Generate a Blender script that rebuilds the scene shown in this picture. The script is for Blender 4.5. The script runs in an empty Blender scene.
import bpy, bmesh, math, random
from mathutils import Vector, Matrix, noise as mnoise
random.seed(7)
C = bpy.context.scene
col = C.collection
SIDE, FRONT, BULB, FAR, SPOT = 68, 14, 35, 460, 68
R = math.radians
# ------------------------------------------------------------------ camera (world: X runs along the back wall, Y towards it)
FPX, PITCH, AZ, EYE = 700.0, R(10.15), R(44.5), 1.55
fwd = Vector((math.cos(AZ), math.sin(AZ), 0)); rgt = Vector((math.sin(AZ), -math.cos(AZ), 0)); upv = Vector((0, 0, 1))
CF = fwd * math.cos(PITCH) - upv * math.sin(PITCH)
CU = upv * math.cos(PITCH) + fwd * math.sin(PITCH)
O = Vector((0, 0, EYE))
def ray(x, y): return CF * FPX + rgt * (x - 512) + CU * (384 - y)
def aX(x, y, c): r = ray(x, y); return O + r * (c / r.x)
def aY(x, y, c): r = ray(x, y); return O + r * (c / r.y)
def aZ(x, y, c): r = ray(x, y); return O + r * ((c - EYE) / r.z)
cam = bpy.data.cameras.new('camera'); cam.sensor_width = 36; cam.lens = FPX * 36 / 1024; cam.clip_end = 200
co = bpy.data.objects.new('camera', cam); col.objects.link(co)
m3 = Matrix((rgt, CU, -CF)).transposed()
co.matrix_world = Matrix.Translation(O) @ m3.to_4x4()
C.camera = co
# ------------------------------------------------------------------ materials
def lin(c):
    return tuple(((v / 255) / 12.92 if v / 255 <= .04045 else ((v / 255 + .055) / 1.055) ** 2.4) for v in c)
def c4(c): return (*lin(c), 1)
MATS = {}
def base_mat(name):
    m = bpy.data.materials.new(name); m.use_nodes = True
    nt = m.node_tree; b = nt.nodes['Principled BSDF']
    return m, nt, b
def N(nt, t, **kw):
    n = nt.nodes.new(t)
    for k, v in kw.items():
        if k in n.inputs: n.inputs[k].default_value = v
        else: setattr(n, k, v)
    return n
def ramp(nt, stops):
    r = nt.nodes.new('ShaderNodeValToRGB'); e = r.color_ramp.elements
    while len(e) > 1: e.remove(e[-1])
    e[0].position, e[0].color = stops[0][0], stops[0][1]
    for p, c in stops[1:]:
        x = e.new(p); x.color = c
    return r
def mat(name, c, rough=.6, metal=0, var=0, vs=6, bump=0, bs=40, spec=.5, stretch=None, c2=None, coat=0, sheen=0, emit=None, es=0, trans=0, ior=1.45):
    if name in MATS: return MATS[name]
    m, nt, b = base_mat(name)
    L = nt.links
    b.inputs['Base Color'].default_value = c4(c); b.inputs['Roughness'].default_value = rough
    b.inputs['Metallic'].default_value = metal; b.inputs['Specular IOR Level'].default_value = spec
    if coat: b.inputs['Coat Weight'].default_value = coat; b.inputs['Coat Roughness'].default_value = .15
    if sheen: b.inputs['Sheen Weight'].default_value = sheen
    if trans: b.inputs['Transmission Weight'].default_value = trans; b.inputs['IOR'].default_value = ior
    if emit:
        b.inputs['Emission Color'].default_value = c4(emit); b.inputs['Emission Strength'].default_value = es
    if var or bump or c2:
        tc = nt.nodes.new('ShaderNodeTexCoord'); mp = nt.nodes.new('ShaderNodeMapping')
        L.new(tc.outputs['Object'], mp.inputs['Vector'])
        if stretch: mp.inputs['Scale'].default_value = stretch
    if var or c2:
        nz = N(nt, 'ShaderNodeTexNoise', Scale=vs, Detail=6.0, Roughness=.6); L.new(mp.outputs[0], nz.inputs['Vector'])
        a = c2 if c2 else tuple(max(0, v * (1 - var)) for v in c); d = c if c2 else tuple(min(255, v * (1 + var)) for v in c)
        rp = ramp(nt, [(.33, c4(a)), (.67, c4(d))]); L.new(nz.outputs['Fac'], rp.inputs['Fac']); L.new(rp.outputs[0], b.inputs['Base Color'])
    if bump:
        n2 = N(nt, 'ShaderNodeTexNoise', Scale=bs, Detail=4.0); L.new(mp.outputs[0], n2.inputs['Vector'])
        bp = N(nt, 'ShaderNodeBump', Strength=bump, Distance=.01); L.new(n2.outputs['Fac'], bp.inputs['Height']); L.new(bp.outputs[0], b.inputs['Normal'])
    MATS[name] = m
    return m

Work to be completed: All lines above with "runs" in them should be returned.

Written answer:
Generate a Blender script that rebuilds the scene shown in this picture. The script is for Blender 4.5. The script runs in an empty Blender scene.
# ------------------------------------------------------------------ camera (world: X runs along the back wall, Y towards it)